The UN Security Council voted 14-1 in favour of the resolution sponsored by the 10 elected members on the 15-member council, but it was not adopted because of the US veto.
The resolution that was put to a vote “demands an immediate, unconditional and permanent ceasefire to be respected by all parties, and further reiterates its demand for the immediate and unconditional release of all hostages”.
The resolution had been sponsored by the 10 elected members on the 15-member council. Unlike the five permanent members – the US, Russia, China, the UK and France – the elected members have no veto power.
The Security Council in June adopted its first resolution on a ceasefire plan aimed at ending the war between Israel and Hamas.
The US-sponsored resolution welcomed a ceasefire proposal announced by US President Joe Biden that the US said Israel had accepted. It called on the militant Palestinian group Hamas to accept the three-phase plan – but the war continues.
Elsewhere, Israeli officials on Wednesday demanded the freedom to strike Lebanon’s Hezbollah as part of any ceasefire deal there, raising a potential complication as a top US envoy was in the region attempting to clinch an agreement.
The development came as an airstrike hit the historic Syrian town of Palmyra, killing 36 people, according to Syrian state-run media, which blamed the attack on Israel. The Israeli military declined to comment.
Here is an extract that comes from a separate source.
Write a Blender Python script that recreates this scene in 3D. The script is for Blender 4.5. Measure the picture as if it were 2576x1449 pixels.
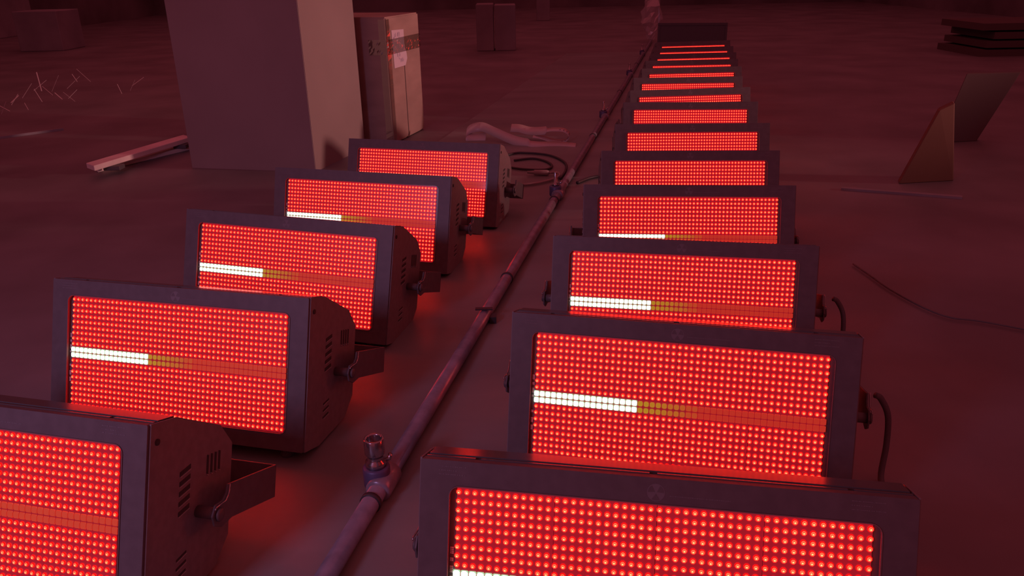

Israeli defence minister Israel Katz and foreign minister Gideon Saar each said Israel sought to reserve the right to respond to any violations by Hezbollah under an emerging proposal, which would push the militant group’s fighters and Israeli ground forces out of a UN buffer zone in southern Lebanon.
There have been signs of progress on the ceasefire deal, with Hezbollah’s allies in the Lebanese government saying the militant group had responded positively to the proposal.
“In any agreement we will reach, we will have to maintain our freedom to act if there will be violations,” Mr Saar told dozens of foreign ambassadors in Jerusalem.
“We will have to be able to act in time, before the problem will grow.”
Mr Katz, in a meeting with intelligence corps officers, said “the condition for any political settlement in Lebanon” was the right for the Israeli military “to act and protect the citizens of Israel from Hezbollah”.
Amos Hochstein, the Biden administration’s lead on Israel and Lebanon, has been working in recent days to push the sides toward agreement. He has been meeting this week with officials in Lebanon and said on Wednesday he would travel to Israel in an attempt to “try to bring this to a close if we can”.
On Tuesday, Mr Hochstein said an agreement to end the Israel-Hezbollah war is “within our grasp”.